Alexandre Bompard reste confiant : « Il n’est pas là ce matin, mais il sera là demain. Les consommateurs en tireront les conséquences ».
NON, ce n'est pas un "coup de communication", nous n'avons pas besoin de cela pour agir avec le monde agricole !
— Dominique Schelcher (@schelcher) February 25, 2025
Quel dommage que cette posture et ces critiques permanentes... Il y a des discussions commerciales d'un côté, et une belle opération collective de soutien de nos… https://t.co/wsVTXrj52F
Des critiques acerbes de la part des industriels
Si cette initiative a été saluée par certains, elle n’a pas échappé aux critiques des industriels. Alors que les négociations commerciales s'achèvent le 1er mars, François-Xavier Huard (Fnil) a lancé avec ironie : « L’amour est peut-être dans le pré, mais pas dans les salles de négociations. »
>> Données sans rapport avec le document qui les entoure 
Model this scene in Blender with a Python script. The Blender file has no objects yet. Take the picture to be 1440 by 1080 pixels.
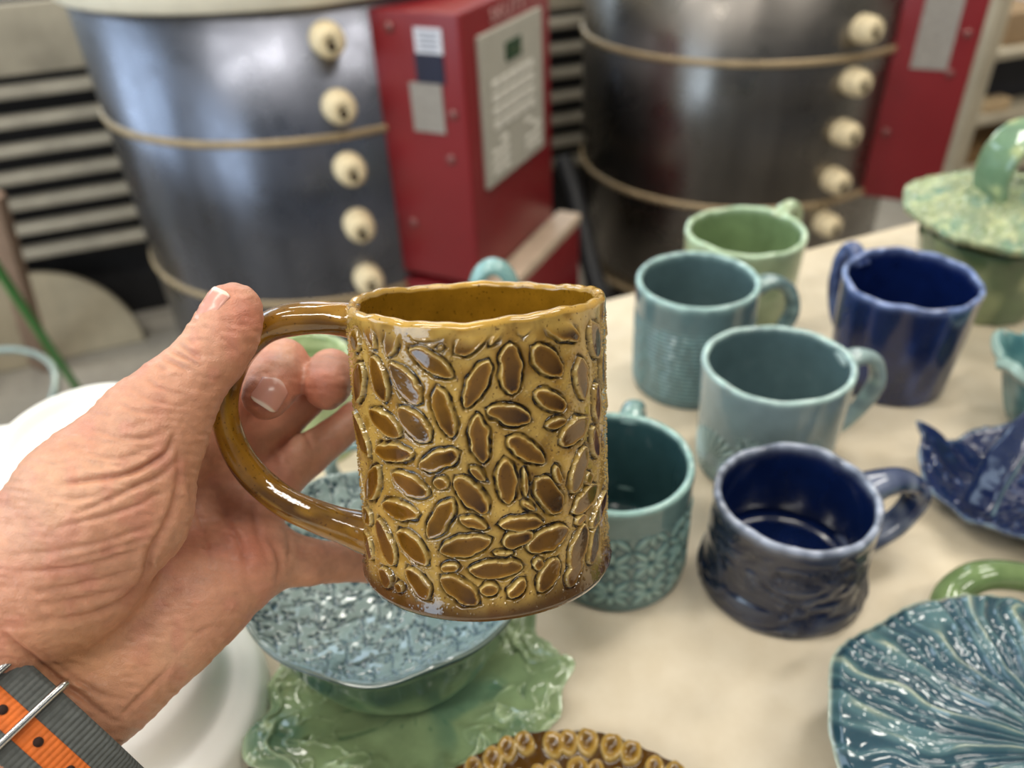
import bpy, math, random
import numpy as np
from mathutils import Matrix, Vector
PI = math.pi
rng = np.random.default_rng(11)
random.seed(5)
SC = bpy.context.scene
COL = SC.collection

# ------------------------------------------------------------------ camera
F_PX = 1110.0
PITCH = math.radians(36.0)
ROLL = math.radians(3.24)
ZC = 1.15                                  # lens height above the floor
TZ = ZC - 0.37                             # table top
CAM = np.array([0, 0, ZC])
_R0 = np.array([1., 0, 0]); _U0 = np.array([0, math.sin(PITCH), math.cos(PITCH)])
FW = np.array([0, math.cos(PITCH), -math.sin(PITCH)])
RT = math.cos(ROLL) * _R0 - math.sin(ROLL) * _U0
UP = math.sin(ROLL) * _R0 + math.cos(ROLL) * _U0

def ray(x, y):
    return FW + (x - 720) / F_PX * RT + (540 - y) / F_PX * UP
def at(x, y, k):                           # photo measurement -> metres, k = distance along the lens axis
    return CAM + k * ray(x, y)
def onz(x, y, z):
    v = ray(x, y); return CAM + v * ((z - ZC) / v[2])
def project(V):
    P = V - CAM; k = P @ FW
    return 720 + F_PX * (P @ RT) / k, 540 - F_PX * (P @ UP) / k, k

cd = bpy.data.cameras.new('camera'); cam = bpy.data.objects.new('camera', cd); COL.objects.link(cam)
M = Matrix(((RT[0], UP[0], -FW[0], 0), (RT[1], UP[1], -FW[1], 0), (RT[2], UP[2], -FW[2], ZC), (0, 0, 0, 1)))
cam.matrix_world = M
cd.sensor_width = 36; cd.lens = 36 * F_PX / 1440; cd.clip_start = 0.01
cd.dof.use_dof = True; cd.dof.focus_distance = 0.243; cd.dof.aperture_fstop = 7.6
SC.camera = cam
SC.view_settings.view_transform = 'Standard'; SC.view_settings.look = 'None'
SC.view_settings.exposure = 0.42; SC.view_settings.gamma = 1.0; SC.view_settings.use_curve_mapping = False
try:
    SC.cycles.use_denoising = True
    SC.cycles.max_bounces = 8
    SC.cycles.sample_clamp_indirect = 6
except Exception:
    pass

# ------------------------------------------------------------------ helpers
def lin(h):
    h = h.lstrip('#'); c = [int(h[i:i + 2], 16) / 255 for i in (0, 2, 4)]
    return np.array([x / 12.92 if x <= .04045 else ((x + .055) / 1.055) ** 2.4 for x in c])
def rgba(c):
    c = lin(c) if isinstance(c, str) else c
    return (float(c[0]), float(c[1]), float(c[2]), 1.0)
def smooth(a, b, x):
    t = np.clip((x - a) / (b - a), 0, 1); return t * t * (3 - 2 * t)
def mixc(a, b, t):
    return a + (b - a) * np.asarray(t)[..., None]

def setp(o, label=None, cat=None, group=None, kind=None):
    if label: o['label'] = label
    if cat: o['category'] = cat
    if group: o['group'] = group
    if kind: o['kind'] = kind
    return o
def thing(name, label, cat, loc=(0, 0, 0), group=None, rot=None):
    o = bpy.data.objects.new(name, None); COL.objects.link(o)
    if rot is not None:
        o.matrix_world = Matrix.Translation(Vector([float(v) for v in loc])) @ rot
    else:
        o.location = [float(v) for v in loc]
    o.empty_display_size = .02
    return setp(o, label, cat, group)

def mesh_data(name, V, F, mat, smooth_=True, col=None):
    V = np.asarray(V, dtype=np.float32).reshape(-1, 3)
    me = bpy.data.meshes.new(name)
    if isinstance(F, np.ndarray):
        n, k = F.shape
        me.vertices.add(len(V)); me.vertices.foreach_set('co', V.ravel())
        me.loops.add(n * k); me.loops.foreach_set('vertex_index', F.astype(np.int32).ravel())
        me.polygons.add(n)
        me.polygons.foreach_set('loop_start', np.arange(0, n * k, k, dtype=np.int32))
        try: me.polygons.foreach_set('loop_total', np.full(n, k, dtype=np.int32))
        except Exception: pass
        me.update(calc_edges=True)
    else:
        me.from_pydata([tuple(map(float, v)) for v in V], [], [tuple(int(i) for i in f) for f in F]); me.update()
    me.validate()
    me.polygons.foreach_set('use_smooth', np.full(len(me.polygons), bool(smooth_)))
    if col is not None:
        ca = me.color_attributes.new('col', 'FLOAT_COLOR', 'POINT')
        c4 = np.ones((len(V), 4), dtype=np.float32); c4[:, :3] = np.asarray(col, dtype=np.float32).reshape(-1, 3)
        ca.data.foreach_set('color', c4.ravel())
    if mat: me.materials.append(mat)
    return me

def obj(name, V, F, mat, parent=None, smooth_=True, col=None, local=False, loc=None):
    """V in world metres; stored relative to the parent thing's base (local=True: already local)."""
    V = np.asarray(V, dtype=float).reshape(-1, 3)
    if parent is not None and not local:
        bpy.context.view_layer.update()
        top = parent
        Mi = np.array(top.matrix_world.inverted())
        V = V @ Mi[:3, :3].T + Mi[:3, 3]
    elif parent is None and loc is not None:
        V = V - np.asarray(loc)
    me = mesh_data(name, V, F, mat, smooth_, col)
    o = bpy.data.objects.new(name, me); COL.objects.link(o)
    if parent is not None: o.parent = parent
    elif loc is not None: o.location = [float(v) for v in loc]
    return o

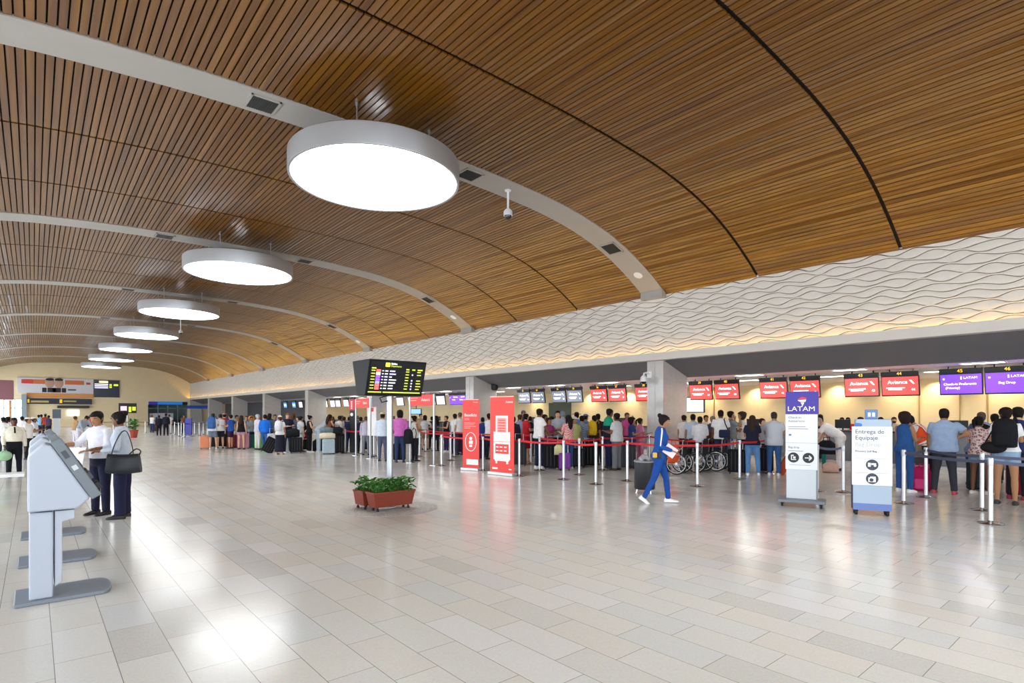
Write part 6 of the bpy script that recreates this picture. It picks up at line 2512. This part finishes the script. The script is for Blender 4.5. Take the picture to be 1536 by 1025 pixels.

L’Association nationale des industries alimentaires (Ania) dénonce ce qu’elle considère comme un « énième coup de communication des distributeurs pour détourner l’attention. »
Ces tensions rappellent que la grande distribution, qui absorbe 36 % de la production agricole, joue un rôle clé mais controversé dans la chaîne alimentaire.
Cette initiative suscite une question centrale : s’agit-il d’un véritable plan de soutien ou d’un coup de communication ? Karine Le Marchand répond sans ambages : « Je ne suis pas politisée, je ne suis pas un industriel et je fais tout bénévolement. Je le fais avec sincérité, et je pense que les agriculteurs la perçoivent. »
En définitive, la réussite de cette charte dépendra de la mobilisation des consommateurs et de la volonté des enseignes à faire perdurer ces engagements au-delà de l’effet d’annonce. Alors que le gouvernement prévoit de réviser les lois Egalim avant l’été, la question de la juste rémunération des agriculteurs reste plus que jamais d’actualité.
Rendez-vous est pris en 2026 pour mesurer si ces promesses se sont transformées en réalité durable pour le monde agricole.